Autopay or Paying in Full

Opting to fulfill your monthly or annual payments through autopay may result in a slight discount from your insurance company. By signing up for auto-pay, you eliminate your risk of late or missed payments and therefore mitigate any need for your carrier to fill in financially in the interim. Paying on time also means your credit score won’t be inadvertently affected, allowing you to maintain a lower premium by virtue of a higher credit score.

Multi-Policy Discounts

Bundling incentives are plentiful across the insurance industry. Most renters insurance carriers offer opportunities for a policyholder to bundle their policy with other insurance products like life, pet, homeowners, and auto insurance, so long as they’re all administered by the same provider. Not only can you save money by bundling policies, but it can also make managing your insurance information easier with everything consolidated in one place.

Frequently Asked Questions

How do I buy renters insurance?

Renter’s insurance can be easily purchased through any provider’s primary website or by calling a carrier’s toll-free number to speak with a live insurance agent. Some providers may allow you to enroll via email or mail if that’s your preference, though we recommend signing up online for the fastest experience.

How can I find the cheapest renters insurance?

Finding the cheapest renters insurance will never boil down to one provider. Though some insurers have more affordable base rates than others, the lowest-costing renter’s policy will depend on the personal specifications of your plan. To find the cheapest coverage based on your needs, we recommend comparing at least three renters insurance quotes with any reputable carriers that pique your interest. Consider some of the low-cost options highlighted in our cheapest renters insurance round-up.

Why did my renter's insurance premium increase?

A spike in your insurance premium could result from a few different factors. In the face of inflation and the current strain on supply chain demand, insurance prices are equally as susceptible to price hikes. Increased premiums may also be a reflection of the company itself. If your carrier has taken on additional risk, they may raise their rates to compensate for stronger financial stability.
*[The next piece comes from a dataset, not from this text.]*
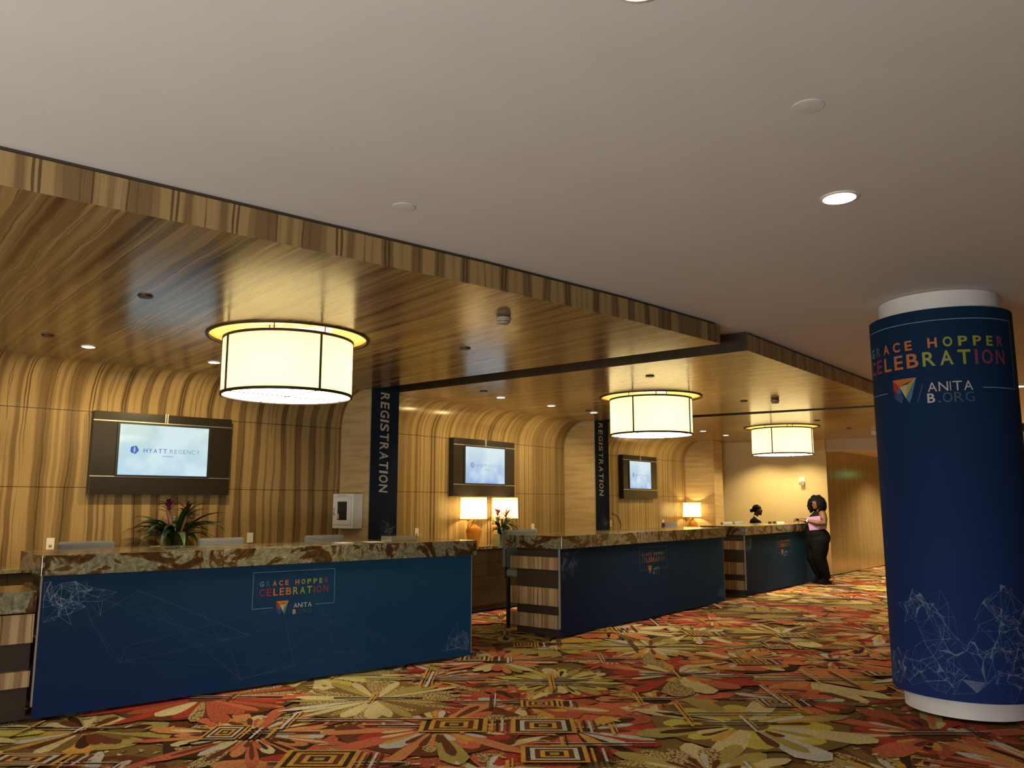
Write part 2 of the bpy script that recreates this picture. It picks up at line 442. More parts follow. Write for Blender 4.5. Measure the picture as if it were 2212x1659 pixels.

What does renters insurance not cover?

Inclusions and exclusions will vary from carrier to carrier. Still, most renters insurance policies will not cover costs related to:

  • Property damage to the rental itself (this should be covered by the landlord’s insurance)
  • The property of another tenant on the property unless they are also listed on the policy
  • Damage or destruction caused by household pets
  • Earthquakes, sinkholes,  mudslides, or terrorism
  • Preventable pest infestations like bed bugs, mice, termites, roaches, etc.
  • Stolen personal vehicles
  • Irreplaceable valuables like engagement rings, collectibles, antiques, etc. (*without the purchase of additional coverage)

How do I file a renters insurance claim?

The simplest way to file a claim through your renter’s insurance provider is through your designated online customer portal. As you file your claim, you’ll likely be asked to provide supporting documentation, including photographs, tax receipts, proof of purchase, etc.